UUD45 adalah pernyataan kehendak bangsa Indonesia untuk menjadi bangsa yang merdeka, bersatu, berdaulat, adil dan makmur, kehendak itu kini makin surut karena dikalahkan oleh *perang asimetris* yang dilancarkan oleh kekuatan asing nekolimik yang bersekongkol dengan para kaki tangan domestiknya.
Perang asimetris saat ini sudah menelan korban MPR digusur bukan lagi sebagai lembaga tertinggi negara musyawarah, oleh partai politik melalui pemilu langsung one-man one-vote dalam rekrutmen eksekutif.
Parpol berubah menjadi algojo rakyat memonopoli secara radikal, aristektur legal politik dirancang untuk mengkonsentrasikan kekuasan ke segelintir elite parpol, sementara Pemilu dijual murah bahkan seperti dihibahkan secara cuma cuman kepada para bandit, bandar dan badut politik.
Perlu diingat bahwa Pemilu yang jujur dan adil hanya mungkin dilaksanakan oleh bangsa yang merdeka, bukan bangsa yang bermental jongos yang mudah diintimidasi oleh politik uang, BLT dan bagi bagi sembako menjelang pemilu dan hidup dari hutang.

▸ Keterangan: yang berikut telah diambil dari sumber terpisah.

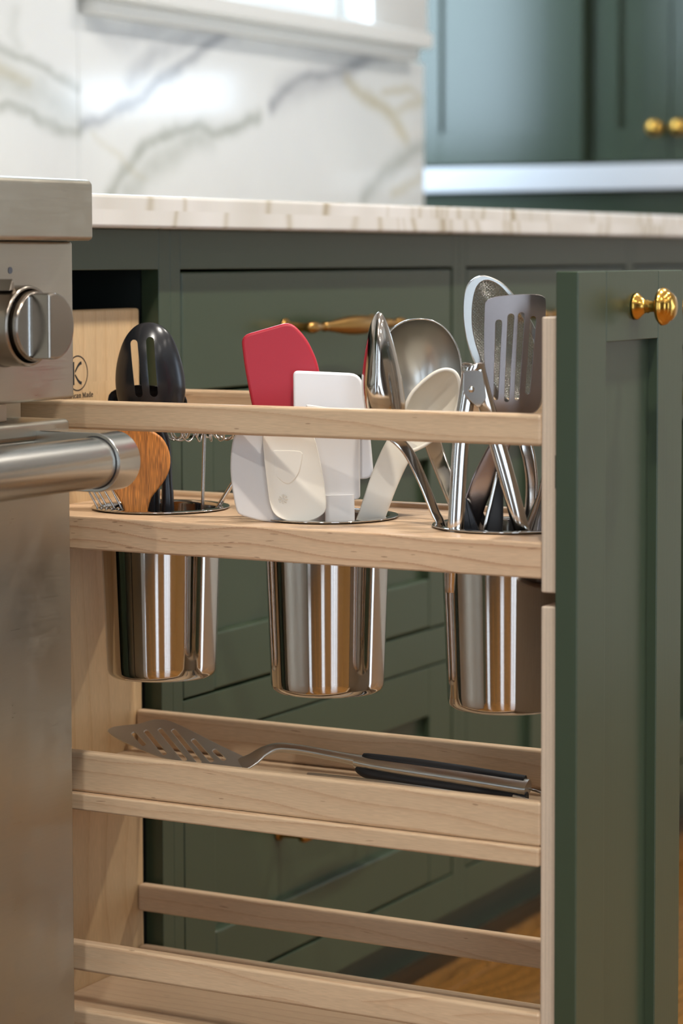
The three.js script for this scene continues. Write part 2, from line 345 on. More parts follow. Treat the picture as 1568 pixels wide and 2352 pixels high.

Para pejabat dengan dengan logika politik pas pasan karena minimnya pengalaman dan miskin wawasan dan kering kerontang dari kognisi pemahaman sejarah serta kosong dari asupan betapa sakralnya UUD 45, malah berjoged ria bergaya manusia kesurupan dan bertingkah laku seperti jongos neokolonialisme.
Kondisi diperparah oleh partai politik tidak pernah mampu melakukan pendidikan politik, bahkan partai politik hanya bisa hidup dari political illiteracy dan penjongosan politik konstituen mereka. Bergaya seperti raja, the government can do no wrong. (Daniel M Rosyid)
Para pejabat negara yang bermental jongos telah menyeret, membuat dan membawa Republik ini kehilangan akal sehat dan kemampuannya untuk beradaptasi secara cepat dan tangkas sehingga menjerumuskan bangsa ini ke tepi jurang failed state.